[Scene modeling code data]
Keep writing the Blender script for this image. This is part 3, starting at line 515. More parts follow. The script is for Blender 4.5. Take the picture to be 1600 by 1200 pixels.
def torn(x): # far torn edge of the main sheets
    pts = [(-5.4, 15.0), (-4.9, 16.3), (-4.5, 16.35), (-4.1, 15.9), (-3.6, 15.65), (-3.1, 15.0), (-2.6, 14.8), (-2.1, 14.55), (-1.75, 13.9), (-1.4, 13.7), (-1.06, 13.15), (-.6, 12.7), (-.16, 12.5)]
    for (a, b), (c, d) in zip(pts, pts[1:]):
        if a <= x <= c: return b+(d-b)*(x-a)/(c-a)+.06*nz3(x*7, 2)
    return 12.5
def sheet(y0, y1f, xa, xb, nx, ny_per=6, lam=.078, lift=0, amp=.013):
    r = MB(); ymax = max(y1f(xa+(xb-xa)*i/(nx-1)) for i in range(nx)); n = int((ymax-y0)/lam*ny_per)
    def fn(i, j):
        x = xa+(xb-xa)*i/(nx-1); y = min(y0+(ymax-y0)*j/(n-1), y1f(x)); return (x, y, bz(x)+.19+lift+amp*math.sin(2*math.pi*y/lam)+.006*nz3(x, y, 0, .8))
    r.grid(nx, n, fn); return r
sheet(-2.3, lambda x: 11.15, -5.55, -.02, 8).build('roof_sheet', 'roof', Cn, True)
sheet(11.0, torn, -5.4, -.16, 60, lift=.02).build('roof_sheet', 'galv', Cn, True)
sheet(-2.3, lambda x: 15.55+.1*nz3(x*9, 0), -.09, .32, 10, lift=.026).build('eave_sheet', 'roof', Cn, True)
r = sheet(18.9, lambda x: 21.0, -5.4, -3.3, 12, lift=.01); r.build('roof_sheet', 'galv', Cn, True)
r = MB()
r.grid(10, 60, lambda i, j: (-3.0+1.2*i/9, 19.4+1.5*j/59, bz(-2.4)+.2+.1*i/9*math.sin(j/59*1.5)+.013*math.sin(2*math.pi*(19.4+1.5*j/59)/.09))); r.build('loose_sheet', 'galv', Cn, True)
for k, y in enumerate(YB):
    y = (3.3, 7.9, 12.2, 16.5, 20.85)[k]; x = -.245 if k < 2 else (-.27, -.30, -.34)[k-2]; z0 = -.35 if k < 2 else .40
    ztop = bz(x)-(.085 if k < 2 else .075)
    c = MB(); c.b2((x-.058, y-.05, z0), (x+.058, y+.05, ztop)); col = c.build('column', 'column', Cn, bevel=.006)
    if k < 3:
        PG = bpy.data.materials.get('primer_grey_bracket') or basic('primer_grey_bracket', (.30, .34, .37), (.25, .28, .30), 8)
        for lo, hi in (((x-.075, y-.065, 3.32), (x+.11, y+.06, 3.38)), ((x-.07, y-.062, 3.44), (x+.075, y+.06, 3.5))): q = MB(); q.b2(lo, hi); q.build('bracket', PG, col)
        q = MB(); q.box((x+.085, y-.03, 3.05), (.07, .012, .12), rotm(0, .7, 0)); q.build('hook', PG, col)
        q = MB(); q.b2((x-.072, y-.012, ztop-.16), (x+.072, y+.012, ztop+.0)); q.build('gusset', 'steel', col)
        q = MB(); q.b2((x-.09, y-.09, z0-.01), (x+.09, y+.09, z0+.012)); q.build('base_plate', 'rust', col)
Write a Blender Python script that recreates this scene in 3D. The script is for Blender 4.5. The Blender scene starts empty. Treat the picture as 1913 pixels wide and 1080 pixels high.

Work to do: Restate each of the entries above verbatim.

The response:
Keep writing the Blender script for this image. This is part 3, starting at line 515. More parts follow. The script is for Blender 4.5. Take the picture to be 1600 by 1200 pixels.
def torn(x): # far torn edge of the main sheets
    pts = [(-5.4, 15.0), (-4.9, 16.3), (-4.5, 16.35), (-4.1, 15.9), (-3.6, 15.65), (-3.1, 15.0), (-2.6, 14.8), (-2.1, 14.55), (-1.75, 13.9), (-1.4, 13.7), (-1.06, 13.15), (-.6, 12.7), (-.16, 12.5)]
    for (a, b), (c, d) in zip(pts, pts[1:]):
        if a <= x <= c: return b+(d-b)*(x-a)/(c-a)+.06*nz3(x*7, 2)
    return 12.5
def sheet(y0, y1f, xa, xb, nx, ny_per=6, lam=.078, lift=0, amp=.013):
    r = MB(); ymax = max(y1f(xa+(xb-xa)*i/(nx-1)) for i in range(nx)); n = int((ymax-y0)/lam*ny_per)
    def fn(i, j):
        x = xa+(xb-xa)*i/(nx-1); y = min(y0+(ymax-y0)*j/(n-1), y1f(x)); return (x, y, bz(x)+.19+lift+amp*math.sin(2*math.pi*y/lam)+.006*nz3(x, y, 0, .8))
    r.grid(nx, n, fn); return r
sheet(-2.3, lambda x: 11.15, -5.55, -.02, 8).build('roof_sheet', 'roof', Cn, True)
sheet(11.0, torn, -5.4, -.16, 60, lift=.02).build('roof_sheet', 'galv', Cn, True)
sheet(-2.3, lambda x: 15.55+.1*nz3(x*9, 0), -.09, .32, 10, lift=.026).build('eave_sheet', 'roof', Cn, True)
r = sheet(18.9, lambda x: 21.0, -5.4, -3.3, 12, lift=.01); r.build('roof_sheet', 'galv', Cn, True)
r = MB()
r.grid(10, 60, lambda i, j: (-3.0+1.2*i/9, 19.4+1.5*j/59, bz(-2.4)+.2+.1*i/9*math.sin(j/59*1.5)+.013*math.sin(2*math.pi*(19.4+1.5*j/59)/.09))); r.build('loose_sheet', 'galv', Cn, True)
for k, y in enumerate(YB):
    y = (3.3, 7.9, 12.2, 16.5, 20.85)[k]; x = -.245 if k < 2 else (-.27, -.30, -.34)[k-2]; z0 = -.35 if k < 2 else .40
    ztop = bz(x)-(.085 if k < 2 else .075)
    c = MB(); c.b2((x-.058, y-.05, z0), (x+.058, y+.05, ztop)); col = c.build('column', 'column', Cn, bevel=.006)
    if k < 3:
        PG = bpy.data.materials.get('primer_grey_bracket') or basic('primer_grey_bracket', (.30, .34, .37), (.25, .28, .30), 8)
        for lo, hi in (((x-.075, y-.065, 3.32), (x+.11, y+.06, 3.38)), ((x-.07, y-.062, 3.44), (x+.075, y+.06, 3.5))): q = MB(); q.b2(lo, hi); q.build('bracket', PG, col)
        q = MB(); q.box((x+.085, y-.03, 3.05), (.07, .012, .12), rotm(0, .7, 0)); q.build('hook', PG, col)
        q = MB(); q.b2((x-.072, y-.012, ztop-.16), (x+.072, y+.012, ztop+.0)); q.build('gusset', 'steel', col)
        q = MB(); q.b2((x-.09, y-.09, z0-.01), (x+.09, y+.09, z0+.012)); q.build('base_plate', 'rust', col)
Write a Blender Python script that recreates this scene in 3D. The script is for Blender 4.5. The Blender scene starts empty. Treat the picture as 1913 pixels wide and 1080 pixels high.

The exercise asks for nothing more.